Francuskie media skrytykowały PSG
"Borussia zadała pierwszy cios, a PSG w ogóle nie wiedziało, jak na niego odpowiedzieć. (...) PSG waliło głową w mur, nie mając pojęcia, jak złamać dobrą obronę Borussii. Zdyscyplinowani Niemcy zagrali bardzo dobry mecz, czego nie można powiedzieć o zawodnikach Enrique, którzy byli chaotyczni taktycznie i niedokładni pod bramką rywala. PSG zostało porządnie uderzone, ale jeszcze nie zatonęło" - głosił francuski Eurosport.
"PSG, mimo kilku dogodnych okazji, przegrało na wyjeździe z Borussią Dortmund. Mistrzom Francji zabrakło skuteczności, ale mogą być też wdzięczni, bo okazje marnowali również goście. I gdyby nie to, sytuacja przed rewanżem nie byłaby tak niezła. PSG jeszcze niczego nie przegrało, ale w rewanżu musi być lepsze niż w pierwszym meczu, kiedy było frustrujące i niezdarne" - napisali dziennikarze "Le Figaro".

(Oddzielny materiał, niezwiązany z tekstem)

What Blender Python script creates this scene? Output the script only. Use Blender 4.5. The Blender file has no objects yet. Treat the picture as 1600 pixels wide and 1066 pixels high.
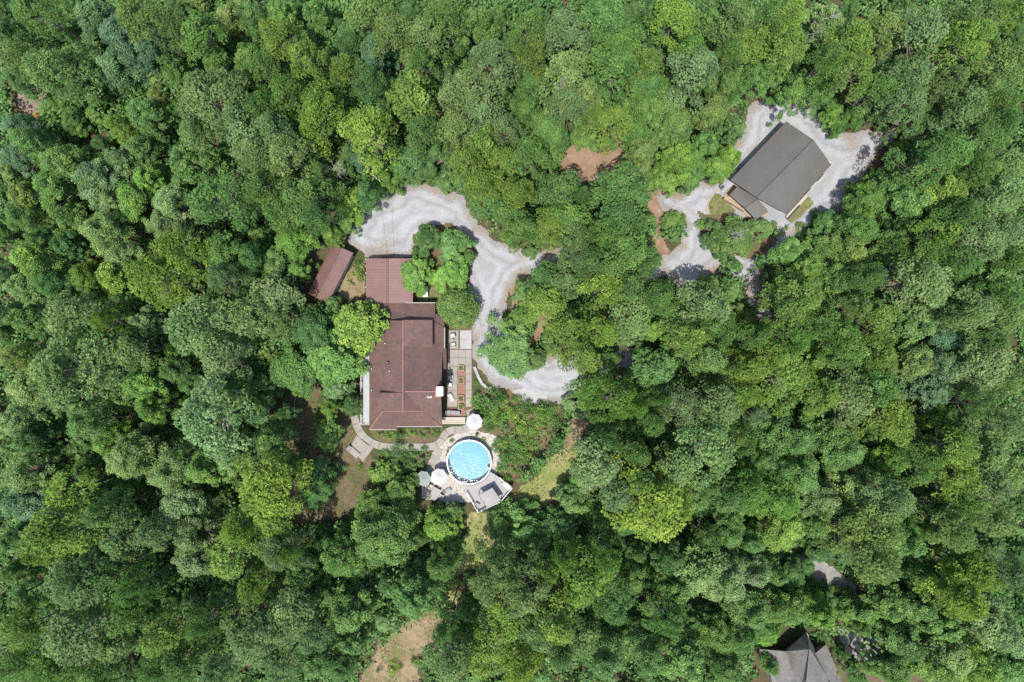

"PSG rozbiło się na 'Żółtej ścianie'" - zaczęli tekst dziennikarze "Le Monde", nawiązując do nazwy trybuny najbardziej zagorzałych fanów Borussii. "W grudniu, jeszcze w fazie grupowej, PSG zremisowało tam 1:1. Teraz gdy stawka była większa, mistrzowie Francji znów nie dali rady. Wszystko rozstrzygnie się we wtorek w Paryżu, ale PSG musi być dokładniejsze w każdym elemencie gry" - dodali dziennikarze.